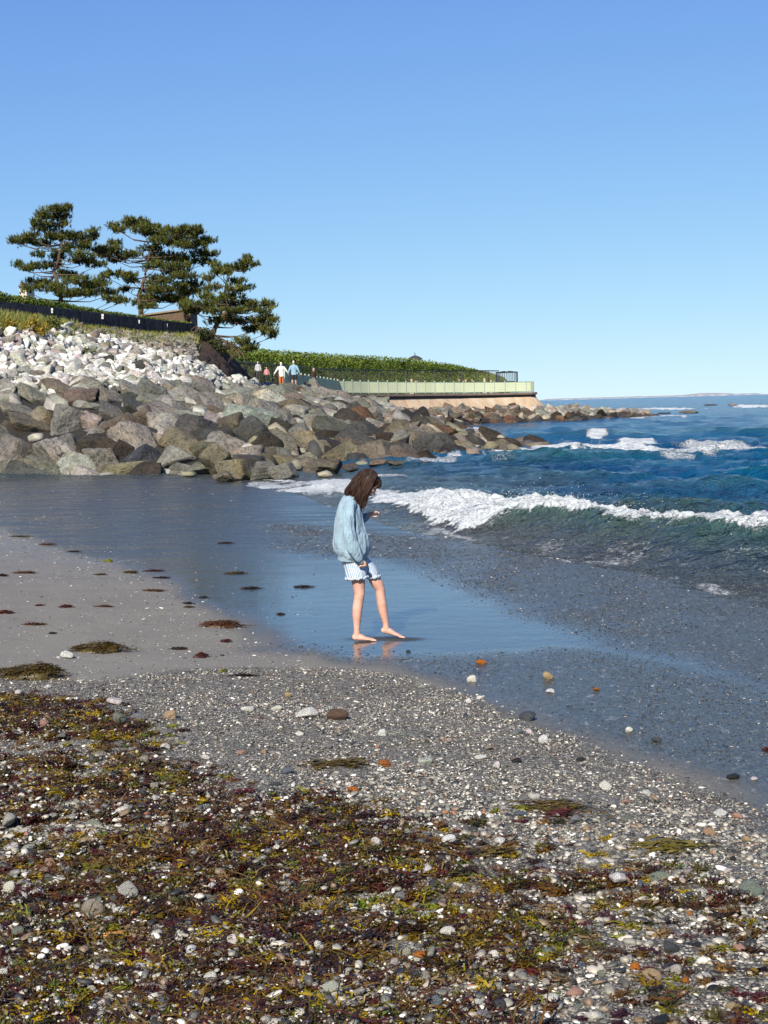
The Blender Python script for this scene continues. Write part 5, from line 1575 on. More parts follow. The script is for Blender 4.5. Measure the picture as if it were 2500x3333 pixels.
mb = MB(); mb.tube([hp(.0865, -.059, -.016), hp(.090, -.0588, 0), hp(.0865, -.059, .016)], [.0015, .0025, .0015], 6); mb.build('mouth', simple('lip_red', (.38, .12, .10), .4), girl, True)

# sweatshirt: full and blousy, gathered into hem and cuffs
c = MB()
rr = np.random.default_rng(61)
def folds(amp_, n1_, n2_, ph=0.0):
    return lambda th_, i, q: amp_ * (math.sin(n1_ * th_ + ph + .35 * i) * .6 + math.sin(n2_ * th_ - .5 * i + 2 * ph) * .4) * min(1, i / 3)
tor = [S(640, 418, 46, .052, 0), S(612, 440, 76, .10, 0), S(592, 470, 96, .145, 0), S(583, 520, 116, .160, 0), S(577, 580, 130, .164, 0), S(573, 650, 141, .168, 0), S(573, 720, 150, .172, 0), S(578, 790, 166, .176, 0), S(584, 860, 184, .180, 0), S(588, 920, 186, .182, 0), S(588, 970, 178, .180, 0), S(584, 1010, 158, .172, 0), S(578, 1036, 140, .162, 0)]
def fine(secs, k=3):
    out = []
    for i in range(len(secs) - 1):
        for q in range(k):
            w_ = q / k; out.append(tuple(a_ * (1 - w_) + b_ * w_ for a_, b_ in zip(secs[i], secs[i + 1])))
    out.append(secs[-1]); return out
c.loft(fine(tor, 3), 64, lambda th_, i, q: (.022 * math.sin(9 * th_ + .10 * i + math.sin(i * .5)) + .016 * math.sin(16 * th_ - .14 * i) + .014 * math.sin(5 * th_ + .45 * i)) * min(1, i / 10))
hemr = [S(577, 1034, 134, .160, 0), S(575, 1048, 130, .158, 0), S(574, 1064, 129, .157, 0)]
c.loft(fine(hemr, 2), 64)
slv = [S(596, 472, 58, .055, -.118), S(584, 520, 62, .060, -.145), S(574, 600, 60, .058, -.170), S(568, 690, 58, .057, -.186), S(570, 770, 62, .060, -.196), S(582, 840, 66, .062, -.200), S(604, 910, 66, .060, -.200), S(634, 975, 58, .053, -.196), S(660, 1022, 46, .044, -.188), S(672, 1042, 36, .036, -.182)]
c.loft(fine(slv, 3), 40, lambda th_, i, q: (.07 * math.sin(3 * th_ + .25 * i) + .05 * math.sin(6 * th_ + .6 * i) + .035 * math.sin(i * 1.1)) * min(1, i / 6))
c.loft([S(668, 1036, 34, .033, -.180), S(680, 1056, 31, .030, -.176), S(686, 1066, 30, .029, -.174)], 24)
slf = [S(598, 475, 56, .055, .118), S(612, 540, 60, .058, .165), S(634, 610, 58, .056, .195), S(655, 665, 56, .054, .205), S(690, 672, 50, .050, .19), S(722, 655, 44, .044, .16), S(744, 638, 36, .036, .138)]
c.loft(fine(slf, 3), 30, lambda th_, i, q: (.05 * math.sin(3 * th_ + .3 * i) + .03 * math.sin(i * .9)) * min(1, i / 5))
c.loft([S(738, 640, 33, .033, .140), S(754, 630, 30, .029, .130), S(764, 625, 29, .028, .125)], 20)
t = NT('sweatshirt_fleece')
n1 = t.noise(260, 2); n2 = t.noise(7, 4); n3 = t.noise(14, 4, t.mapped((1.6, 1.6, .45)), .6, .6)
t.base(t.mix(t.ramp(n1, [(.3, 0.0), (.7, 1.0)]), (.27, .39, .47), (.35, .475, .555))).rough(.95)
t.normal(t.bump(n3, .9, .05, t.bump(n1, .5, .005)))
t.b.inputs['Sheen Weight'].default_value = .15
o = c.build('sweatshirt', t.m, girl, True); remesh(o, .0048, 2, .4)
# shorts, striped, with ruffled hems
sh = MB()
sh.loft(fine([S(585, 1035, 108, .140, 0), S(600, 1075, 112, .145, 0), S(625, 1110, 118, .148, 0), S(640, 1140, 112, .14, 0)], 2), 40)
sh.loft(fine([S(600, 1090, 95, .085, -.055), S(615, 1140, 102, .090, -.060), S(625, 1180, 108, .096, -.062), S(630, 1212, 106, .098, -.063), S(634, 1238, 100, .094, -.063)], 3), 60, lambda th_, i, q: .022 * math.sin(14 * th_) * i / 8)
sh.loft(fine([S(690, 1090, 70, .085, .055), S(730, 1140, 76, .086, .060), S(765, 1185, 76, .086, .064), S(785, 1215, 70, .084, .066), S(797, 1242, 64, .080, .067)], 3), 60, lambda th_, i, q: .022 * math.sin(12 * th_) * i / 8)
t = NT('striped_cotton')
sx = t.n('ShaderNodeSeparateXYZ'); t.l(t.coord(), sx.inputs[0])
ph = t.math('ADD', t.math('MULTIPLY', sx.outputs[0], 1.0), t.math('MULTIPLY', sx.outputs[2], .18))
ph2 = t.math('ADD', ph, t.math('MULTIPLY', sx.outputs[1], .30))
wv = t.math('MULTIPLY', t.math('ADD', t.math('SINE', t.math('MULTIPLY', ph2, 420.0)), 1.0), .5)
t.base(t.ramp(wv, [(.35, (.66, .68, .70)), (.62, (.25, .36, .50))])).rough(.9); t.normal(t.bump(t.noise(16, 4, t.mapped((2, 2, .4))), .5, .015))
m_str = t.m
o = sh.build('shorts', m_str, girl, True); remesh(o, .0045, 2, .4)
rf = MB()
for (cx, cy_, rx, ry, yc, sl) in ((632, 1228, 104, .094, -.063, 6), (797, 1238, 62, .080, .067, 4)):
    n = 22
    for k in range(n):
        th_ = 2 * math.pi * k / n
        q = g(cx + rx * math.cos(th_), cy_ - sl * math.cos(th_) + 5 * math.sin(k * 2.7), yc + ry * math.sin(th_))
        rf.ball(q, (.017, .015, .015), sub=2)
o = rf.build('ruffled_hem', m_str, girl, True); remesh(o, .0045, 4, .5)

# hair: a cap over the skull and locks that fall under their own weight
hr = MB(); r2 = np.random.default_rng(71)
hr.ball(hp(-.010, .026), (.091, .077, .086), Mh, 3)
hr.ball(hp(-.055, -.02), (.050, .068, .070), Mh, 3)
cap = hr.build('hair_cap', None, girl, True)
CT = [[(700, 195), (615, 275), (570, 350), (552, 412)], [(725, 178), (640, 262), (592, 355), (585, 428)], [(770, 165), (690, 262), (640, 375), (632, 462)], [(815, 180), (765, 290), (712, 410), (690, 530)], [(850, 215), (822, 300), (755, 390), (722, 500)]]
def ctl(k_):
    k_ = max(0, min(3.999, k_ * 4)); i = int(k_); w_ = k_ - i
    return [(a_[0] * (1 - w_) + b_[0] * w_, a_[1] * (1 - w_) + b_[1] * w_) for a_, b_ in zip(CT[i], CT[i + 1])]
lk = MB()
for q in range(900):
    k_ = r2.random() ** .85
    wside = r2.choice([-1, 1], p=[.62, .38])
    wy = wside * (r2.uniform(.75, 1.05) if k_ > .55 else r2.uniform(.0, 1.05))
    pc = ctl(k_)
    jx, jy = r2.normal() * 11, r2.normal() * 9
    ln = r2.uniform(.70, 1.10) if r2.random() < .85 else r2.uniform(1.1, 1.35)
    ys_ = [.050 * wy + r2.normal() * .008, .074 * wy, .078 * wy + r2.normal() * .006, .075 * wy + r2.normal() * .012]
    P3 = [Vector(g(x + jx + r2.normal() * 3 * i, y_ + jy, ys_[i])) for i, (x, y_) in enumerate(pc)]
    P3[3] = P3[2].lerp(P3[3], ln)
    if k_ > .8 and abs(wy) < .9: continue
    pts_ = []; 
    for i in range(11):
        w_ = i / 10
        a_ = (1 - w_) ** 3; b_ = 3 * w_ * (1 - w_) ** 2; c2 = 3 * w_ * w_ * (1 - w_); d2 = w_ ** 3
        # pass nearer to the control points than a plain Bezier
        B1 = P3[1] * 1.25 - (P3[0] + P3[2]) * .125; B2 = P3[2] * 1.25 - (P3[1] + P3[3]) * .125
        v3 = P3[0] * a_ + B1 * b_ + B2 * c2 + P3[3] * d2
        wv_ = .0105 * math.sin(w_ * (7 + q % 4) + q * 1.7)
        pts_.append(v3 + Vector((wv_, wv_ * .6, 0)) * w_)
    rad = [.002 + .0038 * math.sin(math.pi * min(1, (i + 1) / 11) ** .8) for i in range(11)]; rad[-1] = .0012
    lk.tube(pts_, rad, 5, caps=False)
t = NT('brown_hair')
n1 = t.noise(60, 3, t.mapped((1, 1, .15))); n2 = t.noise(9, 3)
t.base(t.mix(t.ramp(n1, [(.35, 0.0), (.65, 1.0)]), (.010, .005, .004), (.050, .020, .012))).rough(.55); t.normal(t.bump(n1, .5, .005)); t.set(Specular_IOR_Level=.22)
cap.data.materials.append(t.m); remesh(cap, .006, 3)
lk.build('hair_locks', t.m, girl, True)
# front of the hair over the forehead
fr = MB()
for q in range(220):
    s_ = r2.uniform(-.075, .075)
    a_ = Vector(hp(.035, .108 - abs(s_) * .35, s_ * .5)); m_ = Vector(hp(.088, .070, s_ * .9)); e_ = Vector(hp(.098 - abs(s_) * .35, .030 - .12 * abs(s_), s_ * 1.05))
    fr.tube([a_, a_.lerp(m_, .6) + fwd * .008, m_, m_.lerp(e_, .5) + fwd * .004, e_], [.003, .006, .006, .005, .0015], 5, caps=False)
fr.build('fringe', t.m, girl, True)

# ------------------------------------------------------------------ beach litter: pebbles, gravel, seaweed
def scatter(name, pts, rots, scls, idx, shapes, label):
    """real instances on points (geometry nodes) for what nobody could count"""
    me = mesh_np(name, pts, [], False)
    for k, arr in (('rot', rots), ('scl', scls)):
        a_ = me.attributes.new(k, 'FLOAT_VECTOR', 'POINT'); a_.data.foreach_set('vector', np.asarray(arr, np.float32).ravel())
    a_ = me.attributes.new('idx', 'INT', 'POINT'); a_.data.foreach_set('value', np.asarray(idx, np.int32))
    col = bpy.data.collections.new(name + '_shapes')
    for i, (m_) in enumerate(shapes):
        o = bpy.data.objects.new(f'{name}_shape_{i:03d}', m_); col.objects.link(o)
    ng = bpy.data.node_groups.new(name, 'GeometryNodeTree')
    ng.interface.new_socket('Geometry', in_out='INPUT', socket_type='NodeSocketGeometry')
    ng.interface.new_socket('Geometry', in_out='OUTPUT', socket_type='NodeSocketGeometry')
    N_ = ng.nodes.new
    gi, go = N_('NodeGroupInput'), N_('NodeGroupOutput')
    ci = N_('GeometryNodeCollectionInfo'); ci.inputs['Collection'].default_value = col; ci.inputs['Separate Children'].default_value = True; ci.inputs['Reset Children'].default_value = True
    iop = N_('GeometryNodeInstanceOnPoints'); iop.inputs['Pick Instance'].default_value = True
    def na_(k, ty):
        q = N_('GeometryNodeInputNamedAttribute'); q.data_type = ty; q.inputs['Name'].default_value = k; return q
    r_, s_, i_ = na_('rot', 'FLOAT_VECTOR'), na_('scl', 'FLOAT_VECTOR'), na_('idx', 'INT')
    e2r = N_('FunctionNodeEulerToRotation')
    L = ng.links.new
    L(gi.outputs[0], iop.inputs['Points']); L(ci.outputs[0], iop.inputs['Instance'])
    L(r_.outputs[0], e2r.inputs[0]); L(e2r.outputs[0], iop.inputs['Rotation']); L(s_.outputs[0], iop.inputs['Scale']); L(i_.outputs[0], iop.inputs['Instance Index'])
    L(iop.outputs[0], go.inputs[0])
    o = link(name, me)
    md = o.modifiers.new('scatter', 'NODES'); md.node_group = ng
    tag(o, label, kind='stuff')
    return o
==
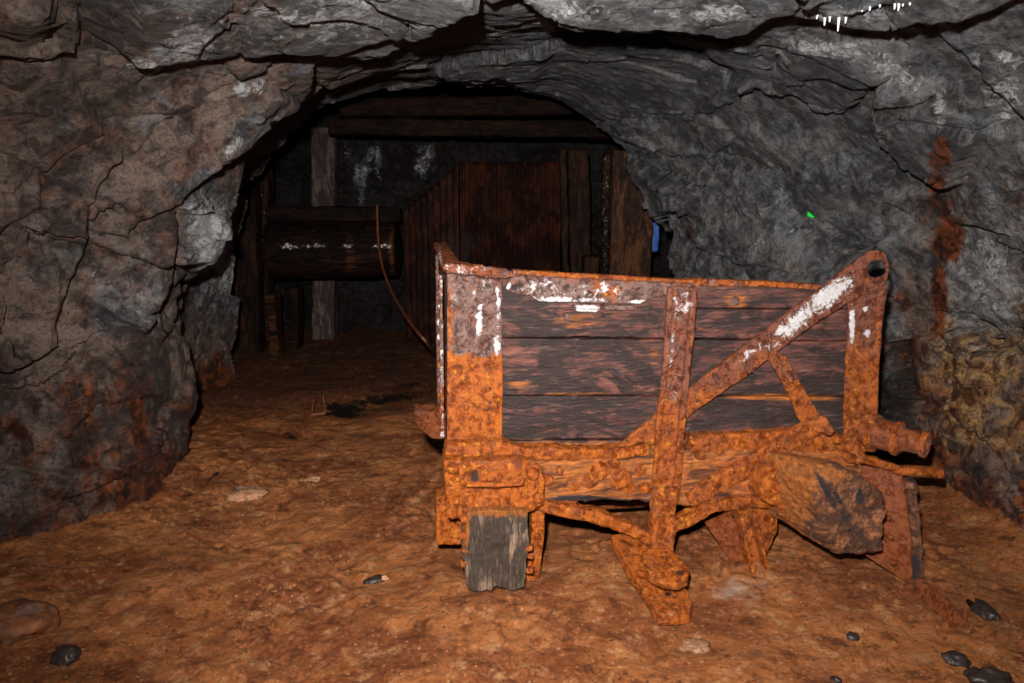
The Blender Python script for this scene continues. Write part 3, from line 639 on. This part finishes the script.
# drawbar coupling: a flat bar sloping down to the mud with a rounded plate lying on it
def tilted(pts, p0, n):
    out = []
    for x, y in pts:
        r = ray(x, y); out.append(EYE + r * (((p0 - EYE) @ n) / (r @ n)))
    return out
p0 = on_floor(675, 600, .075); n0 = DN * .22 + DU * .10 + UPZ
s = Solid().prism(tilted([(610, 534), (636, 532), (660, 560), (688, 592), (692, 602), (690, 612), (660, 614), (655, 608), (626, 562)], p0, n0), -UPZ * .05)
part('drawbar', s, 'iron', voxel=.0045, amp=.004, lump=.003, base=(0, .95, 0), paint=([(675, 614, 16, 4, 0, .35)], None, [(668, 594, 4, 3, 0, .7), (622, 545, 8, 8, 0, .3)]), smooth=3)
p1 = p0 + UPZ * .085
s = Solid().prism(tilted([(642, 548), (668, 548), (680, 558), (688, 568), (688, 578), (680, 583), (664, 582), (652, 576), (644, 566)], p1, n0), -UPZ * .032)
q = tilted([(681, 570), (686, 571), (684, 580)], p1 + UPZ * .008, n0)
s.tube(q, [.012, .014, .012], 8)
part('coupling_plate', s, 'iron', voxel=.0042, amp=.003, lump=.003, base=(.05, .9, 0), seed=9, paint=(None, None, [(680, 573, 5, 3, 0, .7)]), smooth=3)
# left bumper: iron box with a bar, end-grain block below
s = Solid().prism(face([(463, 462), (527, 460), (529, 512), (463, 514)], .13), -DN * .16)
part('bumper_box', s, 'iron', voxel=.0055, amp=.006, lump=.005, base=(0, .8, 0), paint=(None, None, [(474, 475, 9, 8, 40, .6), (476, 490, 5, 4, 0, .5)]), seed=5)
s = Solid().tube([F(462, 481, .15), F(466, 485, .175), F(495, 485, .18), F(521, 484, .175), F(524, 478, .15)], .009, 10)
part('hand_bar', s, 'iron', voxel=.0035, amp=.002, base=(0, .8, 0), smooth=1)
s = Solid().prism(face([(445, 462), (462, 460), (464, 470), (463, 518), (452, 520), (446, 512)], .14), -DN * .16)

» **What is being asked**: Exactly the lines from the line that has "finishes the script." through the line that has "512)], .14), -DN * .16)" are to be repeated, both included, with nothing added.

» **Solution to the exercise**:
The Blender Python script for this scene continues. Write part 3, from line 639 on. This part finishes the script.
# drawbar coupling: a flat bar sloping down to the mud with a rounded plate lying on it
def tilted(pts, p0, n):
    out = []
    for x, y in pts:
        r = ray(x, y); out.append(EYE + r * (((p0 - EYE) @ n) / (r @ n)))
    return out
p0 = on_floor(675, 600, .075); n0 = DN * .22 + DU * .10 + UPZ
s = Solid().prism(tilted([(610, 534), (636, 532), (660, 560), (688, 592), (692, 602), (690, 612), (660, 614), (655, 608), (626, 562)], p0, n0), -UPZ * .05)
part('drawbar', s, 'iron', voxel=.0045, amp=.004, lump=.003, base=(0, .95, 0), paint=([(675, 614, 16, 4, 0, .35)], None, [(668, 594, 4, 3, 0, .7), (622, 545, 8, 8, 0, .3)]), smooth=3)
p1 = p0 + UPZ * .085
s = Solid().prism(tilted([(642, 548), (668, 548), (680, 558), (688, 568), (688, 578), (680, 583), (664, 582), (652, 576), (644, 566)], p1, n0), -UPZ * .032)
q = tilted([(681, 570), (686, 571), (684, 580)], p1 + UPZ * .008, n0)
s.tube(q, [.012, .014, .012], 8)
part('coupling_plate', s, 'iron', voxel=.0042, amp=.003, lump=.003, base=(.05, .9, 0), seed=9, paint=(None, None, [(680, 573, 5, 3, 0, .7)]), smooth=3)
# left bumper: iron box with a bar, end-grain block below
s = Solid().prism(face([(463, 462), (527, 460), (529, 512), (463, 514)], .13), -DN * .16)
part('bumper_box', s, 'iron', voxel=.0055, amp=.006, lump=.005, base=(0, .8, 0), paint=(None, None, [(474, 475, 9, 8, 40, .6), (476, 490, 5, 4, 0, .5)]), seed=5)
s = Solid().tube([F(462, 481, .15), F(466, 485, .175), F(495, 485, .18), F(521, 484, .175), F(524, 478, .15)], .009, 10)
part('hand_bar', s, 'iron', voxel=.0035, amp=.002, base=(0, .8, 0), smooth=1)
s = Solid().prism(face([(445, 462), (462, 460), (464, 470), (463, 518), (452, 520), (446, 512)], .14), -DN * .16)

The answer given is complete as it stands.